Return each line of the data below exactly, omitting any pictures.

==== Data segment

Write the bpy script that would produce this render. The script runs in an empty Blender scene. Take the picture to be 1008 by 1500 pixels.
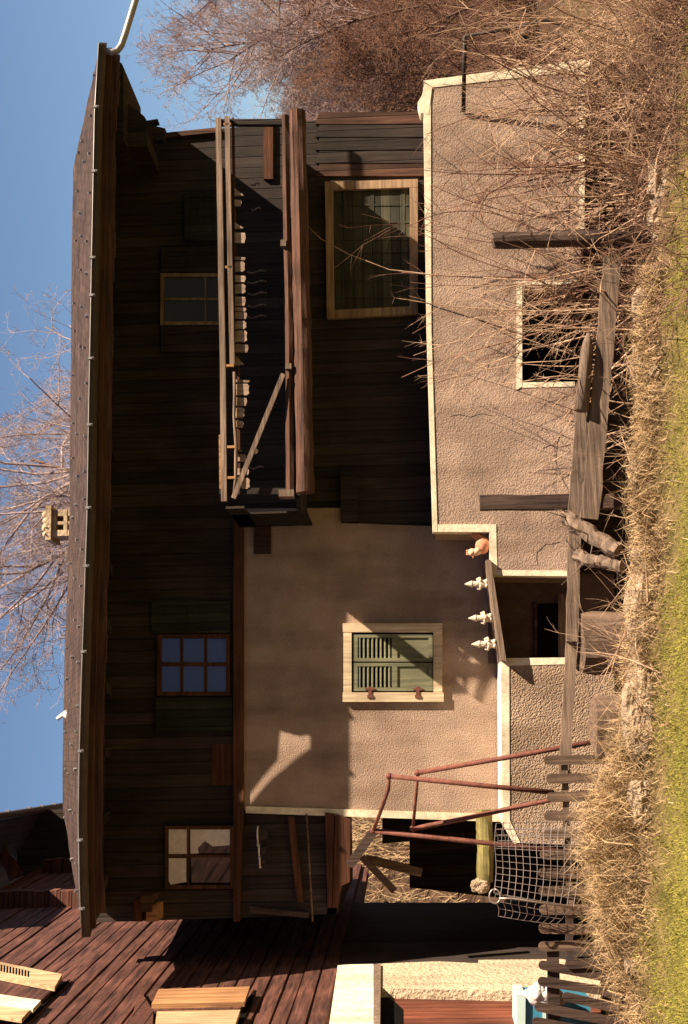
import bpy, math, random
import numpy as np
from mathutils import Vector, Matrix, noise as mnoise
R = math.radians
random.seed(7)
S = bpy.context.scene
COL = S.collection

# ------------------------------------------------------------------ camera
# The photograph lies on its side: the camera is rolled by 90 degrees.
F_PX, CU, CV = 1900.0, 750.0, 504.0
CAM = Vector((0.0, -18.0, 0.0))
YAW, PITCH, ROLL = R(10.35), R(2.6), 0.028
fwd = Vector((math.sin(YAW)*math.cos(PITCH), math.cos(YAW)*math.cos(PITCH), math.sin(PITCH)))
rgt0 = Vector((math.cos(YAW), -math.sin(YAW), 0))
up0 = rgt0.cross(fwd)
rgt = (rgt0*math.cos(ROLL) - up0*math.sin(ROLL)).normalized()
upv = rgt.cross(fwd).normalized()
cam_d = bpy.data.cameras.new('camera')
cam = bpy.data.objects.new('camera', cam_d)
COL.objects.link(cam)
lx, ly, lz = -upv, rgt, -fwd
cam.matrix_world = Matrix(((lx.x, ly.x, lz.x, CAM.x), (lx.y, ly.y, lz.y, CAM.y), (lx.z, ly.z, lz.z, CAM.z), (0, 0, 0, 1)))
cam_d.sensor_fit = 'AUTO'
cam_d.sensor_width = 36.0
cam_d.lens = F_PX/1500.0*36.0
cam_d.clip_start = 0.1
cam_d.clip_end = 2000
S.camera = cam

# ------------------------------------------------------------------ light
SUN_DIR = Vector((-1.70, 1.0, -2.05)).normalized()       # direction the light travels
SUN_EL = math.asin(-SUN_DIR.z)
SUN_AZ = math.atan2(-SUN_DIR.x, -SUN_DIR.y)
W = bpy.data.worlds.new('World'); S.world = W; W.use_nodes = True
nt = W.node_tree
sky = nt.nodes.new('ShaderNodeTexSky'); sky.sky_type = 'NISHITA'; sky.sun_disc = False
sky.sun_elevation = SUN_EL; sky.sun_rotation = SUN_AZ
sky.altitude = 900; sky.air_density = 1.0; sky.dust_density = 0.3; sky.ozone_density = 2.6
bg = nt.nodes['Background']; bg.inputs['Strength'].default_value = 0.05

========

__Task output__.
Write the bpy script that would produce this render. The script runs in an empty Blender scene. Take the picture to be 1008 by 1500 pixels.
import bpy, math, random
import numpy as np
from mathutils import Vector, Matrix, noise as mnoise
R = math.radians
random.seed(7)
S = bpy.context.scene
COL = S.collection

# ------------------------------------------------------------------ camera
# The photograph lies on its side: the camera is rolled by 90 degrees.
F_PX, CU, CV = 1900.0, 750.0, 504.0
CAM = Vector((0.0, -18.0, 0.0))
YAW, PITCH, ROLL = R(10.35), R(2.6), 0.028
fwd = Vector((math.sin(YAW)*math.cos(PITCH), math.cos(YAW)*math.cos(PITCH), math.sin(PITCH)))
rgt0 = Vector((math.cos(YAW), -math.sin(YAW), 0))
up0 = rgt0.cross(fwd)
rgt = (rgt0*math.cos(ROLL) - up0*math.sin(ROLL)).normalized()
upv = rgt.cross(fwd).normalized()
cam_d = bpy.data.cameras.new('camera')
cam = bpy.data.objects.new('camera', cam_d)
COL.objects.link(cam)
lx, ly, lz = -upv, rgt, -fwd
cam.matrix_world = Matrix(((lx.x, ly.x, lz.x, CAM.x), (lx.y, ly.y, lz.y, CAM.y), (lx.z, ly.z, lz.z, CAM.z), (0, 0, 0, 1)))
cam_d.sensor_fit = 'AUTO'
cam_d.sensor_width = 36.0
cam_d.lens = F_PX/1500.0*36.0
cam_d.clip_start = 0.1
cam_d.clip_end = 2000
S.camera = cam

# ------------------------------------------------------------------ light
SUN_DIR = Vector((-1.70, 1.0, -2.05)).normalized()       # direction the light travels
SUN_EL = math.asin(-SUN_DIR.z)
SUN_AZ = math.atan2(-SUN_DIR.x, -SUN_DIR.y)
W = bpy.data.worlds.new('World'); S.world = W; W.use_nodes = True
nt = W.node_tree
sky = nt.nodes.new('ShaderNodeTexSky'); sky.sky_type = 'NISHITA'; sky.sun_disc = False
sky.sun_elevation = SUN_EL; sky.sun_rotation = SUN_AZ
sky.altitude = 900; sky.air_density = 1.0; sky.dust_density = 0.3; sky.ozone_density = 2.6
bg = nt.nodes['Background']; bg.inputs['Strength'].default_value = 0.05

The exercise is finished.